LIBERTY, Mo. — About 100 Kansas City-area worshipers have participated in a Catholic prayer service to seek spiritual healing over past sexual abuse within the local diocese.

The service at St. James Catholic Church in Liberty was the eighth in a series called “Healing Our Parishes Through Empathy.” Bishop James V. Johnston Jr. presided.

Participants carried small stones in a somber procession to the altar, where they placed the pebbles at the base of a wooden cross to symbolize letting go of a burden they’ve carried. They then washed their hands in basins of water.

“If there are victims of sexual abuse here that was brought about by clergy, priests, bishops or anyone serving in the church,” Johnston said at the gathering, “I want to say, personally, that I am sorry.
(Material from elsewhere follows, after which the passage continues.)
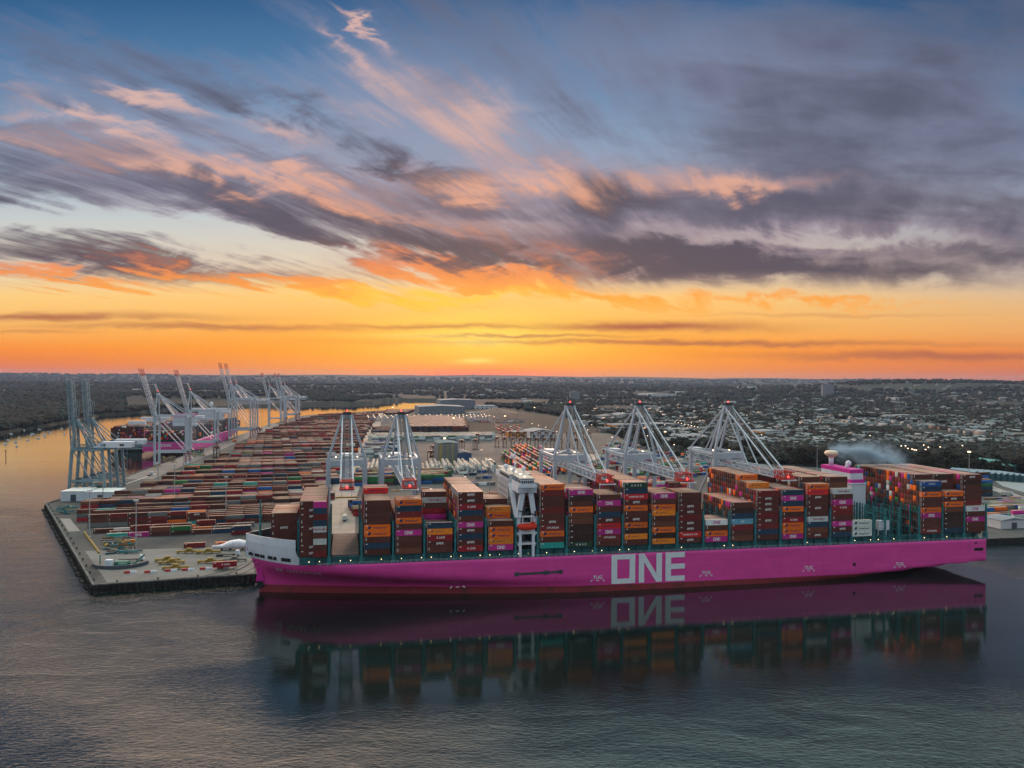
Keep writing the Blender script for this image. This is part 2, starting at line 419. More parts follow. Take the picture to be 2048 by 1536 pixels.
# ---------------------------------------------------------------- containers
CL, CW, CH = 12.19, 2.44, 2.86
white_ink = mat('white lettering', (.72, .74, .72), .5, var=.05)
blue_ink = mat('dark blue lettering', (.012, .03, .11), .5, var=.05)
pink_ink = mat('magenta lettering', (.50, .028, .27), .5, var=.05)
red_ink = mat('red lettering', (.33, .03, .04), .5, var=.05)
dark_gap = mat('dark steel', (.03, .03, .03), .7)
def paint(code):
    return mat('container paint ' + CNAME[code] + ' ' + code, PAL[code], .5, var=.14, scale=.8, rnd=.16, streak=.35)
def roofpaint(code):
    return mat('sky-lit weathered roof ' + CNAME[code] + ' ' + code, roofcol(PAL[code]), .8, spec=.25, var=.22, scale=.5, rnd=.15)  # roof tan holds painted sky light as well as weathering
CMESH = {}
def cmesh(code, L=CL):
    key = (code, L)
    if key in CMESH: return CMESH[key]
    mb = MB(); w, h = CW / 2, CH
    mb.box(-L / 2 + .04, L / 2 - .04, -w + .04, w - .04, .02, h - .02, 0)
    mb.v, mb.f, mb.m = mb.v, mb.f, mb.m
    mb.m[1] = 1                                            # roof sheet
    for sx in (-1, 1):
        for sy in (-1, 1):                                 # corner posts
            mb.box(*sorted((sx * L / 2, sx * (L / 2 - .16))), *sorted((sy * w, sy * (w - .16))), 0, h, 0)
    for sy in (-1, 1):
        for z0, z1 in ((0, .16), (h - .12, h - .002)):
            mb.box(-L / 2 + .16, L / 2 - .16, *sorted((sy * w, sy * (w - .1))), z0, z1, 0)
    for sx in (-1, 1):
        for z0, z1 in ((0, .16), (h - .12, h - .002)):
            mb.box(*sorted((sx * L / 2, sx * (L / 2 - .1))), -w + .16, w - .16, z0, z1, 0)
    for k in range(-2, 3):                                  # roof bows
        mb.box(k * L / 6 - .06, k * L / 6 + .06, -w + .1, w - .1, h - .02, h + .01, 1)
    for k in (-.7, -.35, .35, .7):                          # lock rods on the doors
        mb.cyl((L / 2 + .0, k, .2), (L / 2 + .0, k, h - .2), .035, 5, 3)
    mb.box(L / 2 - .039, L / 2 - .01, -.02, .02, .2, h - .2, 3)
    rs = random.Random(ord(code))
    if L > 8 or code in 'ynr':
        for sy in (-1, 1):
            yy = sy * (w + .012)
            fn = lambda H, cu, cz: (lambda u, v: ((cu + u * H) * (-1 if sy > 0 else 1), yy, cz + v * H))
            def lay(T, H, cu, cz, m): put_text(mb, T, fn(H, cu, cz), m)
            if code in 'pW': lay(TXT['ONE'], 1.55, 0, .62, 2)
            elif code in 'oF':
                lay(TXT['HL'], 1.15, 1.3, .7, 2)
                k = len(mb.v)
                for u, v in ((-4.6, .75), (-3.3, .75), (-2.8, 2.1), (-4.1, 2.1)):
                    mb.v.append((u * (-1 if sy > 0 else 1), yy, v))
                mb.f.append((k, k + 1, k + 2, k + 3)); mb.m.append(2)
            elif code == 'O':
                lay(TXT['HL'], .62, -.5, 1.2, 2)
                k = len(mb.v)
                for u, v in ((-4.3, 1.1), (-3.6, 1.1), (-3.3, 1.9), (-4.0, 1.9)):
                    mb.v.append((u * (-1 if sy > 0 else 1), yy, v))
                mb.f.append((k, k + 1, k + 2, k + 3)); mb.m.append(2)
            elif code == 'k': lay(TXT['K'], 1.0, .4, .95, 2)
            elif code == 'h': lay(TXT['HMM'], 1.15, 0, .9, 2)
            elif code == 'H': lay(TXT['HY'], 1.0, .3, 1.0, 2)
            elif code == 'y': lay(TXT['YM'], .95, .4, .9, 2)
            elif code == 'X': lay(TXT['HS'], .85, 0, 1.0, 2)
            elif code == 'R': lay(TXT['HS'], .8, 0, 1.0, 2)
            elif code == 'u': lay(TXT['U'], 1.0, 0, .9, 2)
            elif code == 'B': lay(TXT['GR'], .9, 0, 1.0, 2)
            elif code == 'L': lay(TXT['ZIM'], .9, 0, 1.0, 2)
            if L > 8:
                q = -1 if sy > 0 else 1
                a, b = sorted((q * -5.4, q * (-5.0 if code in 'bdcr' else -4.5)))
                z0, z1 = ((1.1, 2.5) if code in 'bcd' else (2.15, 2.5))
                if code in 'bcdr':
                    a, b = sorted((q * -5.35, q * -5.1)) if code in 'bc' else sorted((q * -5.4, q * -4.4))
                    if code in 'dr': z0, z1 = 2.1, 2.45
                mb.box(a, b, *sorted((sy * w, sy * (w + .012))), z0, z1, 3)
    ink = blue_ink if code in 'oOFR' else pink_ink if code == 'W' else red_ink if code == 'y' else white_ink
    me = mb.mesh('container', [paint(code), roofpaint(code), ink, white_ink])
    CMESH[key] = me; return me

STUFF = []   # (cx, cy, z0, ux, uy, L, colour code or rgb) for every container that is not an individual
def container(cx, cy, z, ang, code, label, group, L=CL):
    o = link('shipping_container', cmesh(code, L)); o.location = (cx, cy, z); o.rotation_euler = (0, 0, ang)
    tag(o, label, 'container', group); return o
def stuff(cx, cy, z, ang, code, L=CL):
    STUFF.append((cx, cy, z, math.cos(ang), math.sin(ang), L, code))
ORD = ['bottom', 'second', 'third', 'fourth', 'fifth', 'sixth', 'seventh', 'eighth', 'ninth', 'tenth', 'eleventh', 'twelfth']

# ---------------------------------------------------------------- the big ship
SA = math.atan(.2085); cA, sA = math.cos(SA), math.sin(SA)
BH, LS, ZD = 30.7, 401.0, 18.8
SX, SY = 267.0 - BH * sA, 449.0 + BH * cA          # stern centre
MS = Matrix(((-cA, sA, 0, SX), (-sA, -cA, 0, SY), (0, 0, 1, 0), (0, 0, 0, 1)))
MSi = MS.inverted()
def S2W(s, y, z=0.0): v = MS @ Vector((s, y, z)); return (v.x, v.y, v.z)
def s_at(X, y, z):
    lo, hi = -80.0, 480.0
    for _ in range(40):
        mid = (lo + hi) / 2
        if proj(*S2W(mid, y, z))[0] > X: lo = mid
        else: hi = mid
    return (lo + hi) / 2
def side_sz(X, Y, y):
    o = MSi @ Vector((0, 0, HCAM)); d = MSi.to_3x3() @ ray(X, Y); k = (y - o.y) / d.y
    return (o.x + d.x * k, o.z + d.z * k)
def stem_at(z, L=LS):
    return L - 6.4 * (1 - smooth(min(1, max(0, (z - 3) / 25))))
def hb(s, z, L=LS):
    zz = max(-3, min(30, z)); t = smooth((zz - 2.5) / 13.5)
    stem = stem_at(zz, L)
    taper = 172 - 110 * t
    p = 1.42 + 1.25 * t
    q = (stem - s) / taper
    if q <= 0: return 0.0
    f = 1 - (1 - min(1, q)) ** p
    if q < 1 : f = max(f, 0)
    if z < 6.5:
        k = (6.5 - z) / 6.5
        g = (s - 22 * smooth(k)) / (3 + 74 * k)
        f *= 1 - (1 - min(1, max(0.0, g))) ** 1.5
    return BH * f
hull_m = bpy.data.materials.new('magenta hull paint'); hull_m.use_nodes = True
def hull_nodes(m, zb):
    t = m.node_tree; B = NB(t); p = t.nodes['Principled BSDF']
    tc = t.nodes.new('ShaderNodeTexCoord'); sp = t.nodes.new('ShaderNodeSeparateXYZ'); t.links.new(tc.outputs['Object'], sp.inputs[0])
    n = B.noise(tc.outputs['Object'], .12, 5, .6)
    mp = t.nodes.new('ShaderNodeMapping'); mp.inputs['Scale'].default_value = (.5, .5, .05); t.links.new(tc.outputs['Object'], mp.inputs[0])
    n2 = B.noise(mp.outputs[0], 1.0, 5, .65)
    pk = B.mix(n, (.58, .042, .27), (.72, .066, .34)); pk = B.mix(B.mul(B.ss(n2, .52, .8), .35), pk, (.36, .022, .16))
    rd = B.mix(n2, (.15, .014, .020), (.27, .035, .045)); rd = B.mix(B.ss(n, .5, .75), rd, (.09, .028, .02))
    # welded plate seams
    bk = t.nodes.new('ShaderNodeTexBrick'); bk.inputs['Scale'].default_value = 1.0; bk.inputs['Mortar Size'].default_value = .07; bk.inputs['Mortar Smooth'].default_value = .5
    bk.inputs['Brick Width'].default_value = 11.0; bk.inputs['Row Height'].default_value = 2.7
    bk.inputs['Color1'].default_value = (1, 1, 1, 1); bk.inputs['Color2'].default_value = (.86, .86, .86, 1); bk.inputs['Mortar'].default_value = (.62, .62, .62, 1)
    t.links.new(B.vec(sp.outputs[0], sp.outputs[2]), bk.inputs['Vector'])
    pk = B.mix(.75, pk, bk.outputs[0], 'MULTIPLY')
    sc = B.noise(B.vec(B.mul(sp.outputs[0], .045), B.mul(sp.outputs[2], .35)), 1.0, 6, .7)
    pk = B.mix(B.mul(B.mul(B.ss(sc, .55, .75), B.sub(1.0, B.ss(sp.outputs[2], 5, 15))), .45), pk, (.20, .025, .075))
    edge = B.ma(sp.outputs[0], .0042, zb)
    f = B.ss(B.sub(sp.outputs[2], edge), -.08, .08)
    t.links.new(B.mix(f, rd, pk), p.inputs['Base Color'])
    p.inputs['Roughness'].default_value = .5; p.inputs['Specular IOR Level'].default_value = .3
    bp = t.nodes.new('ShaderNodeBump'); bp.inputs['Strength'].default_value = .25; bp.inputs['Distance'].default_value = .4
    t.links.new(n2, bp.inputs['Height']); t.links.new(bp.outputs[0], p.inputs['Normal'])
hull_nodes(hull_m, 2.2)
white_p = mat('white ship paint', (.56, .61, .68), .45, var=.07, scale=.15, streak=.18)
teal_p = mat('teal deck paint', (.016, .085, .095), .55, var=.25, scale=.4, streak=.3)
teal_l = mat('teal lashing steel', (.022, .15, .17), .55, var=.25, scale=.4, streak=.35)
grey_h = mat('grey hatch cover', (.045, .043, .048), .6, var=.2, scale=.12, streak=.2)
dark_m = mat('dark opening', (.008, .010, .012), .6)
glass_m = mat('dark window glass', (.02, .03, .04), .15, spec=.8)
pink_p = mat('magenta band paint', (.50, .026, .27), .45, var=.1)
black_m = mat('black fittings', (.02, .022, .025), .5)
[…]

And before you I repent.”

“I repent of any actions or inactions on the part of any bishops or priests or others who harmed you,” he said.

Michael Sandridge, one of 32 plaintiffs in sex-abuse lawsuits against the diocese that were settled in 2014, said he wonders how effective the services can be. Sandridge said many victims won’t return to the places where abuse took place.

“I question this word ’empathy,’” he told The Kansas City Star. “How can they (church leaders) possibly be empathetic when they’ve destroyed so many lives?”

The diocese says it was just a coincidence that the service was held exactly one year after Pope Francis accepted Bishop Robert W. Finn’s resignation. The former leader of the Kansas City-St. Joseph Diocese accepted a criminal conviction in 2012 on a change of failing to report a child sex abuse case involving a priest.

It was also a coincidence that the service was held a day after the arrest of James M. Burton, a janitor at St. Peter’s Parish in Kansas City, who is accused of a sex-related charge involving a girl younger than 14.

The diocese issued a statement last week saying the alleged abuse didn’t occur on church property and that the victim isn’t a diocesan school student.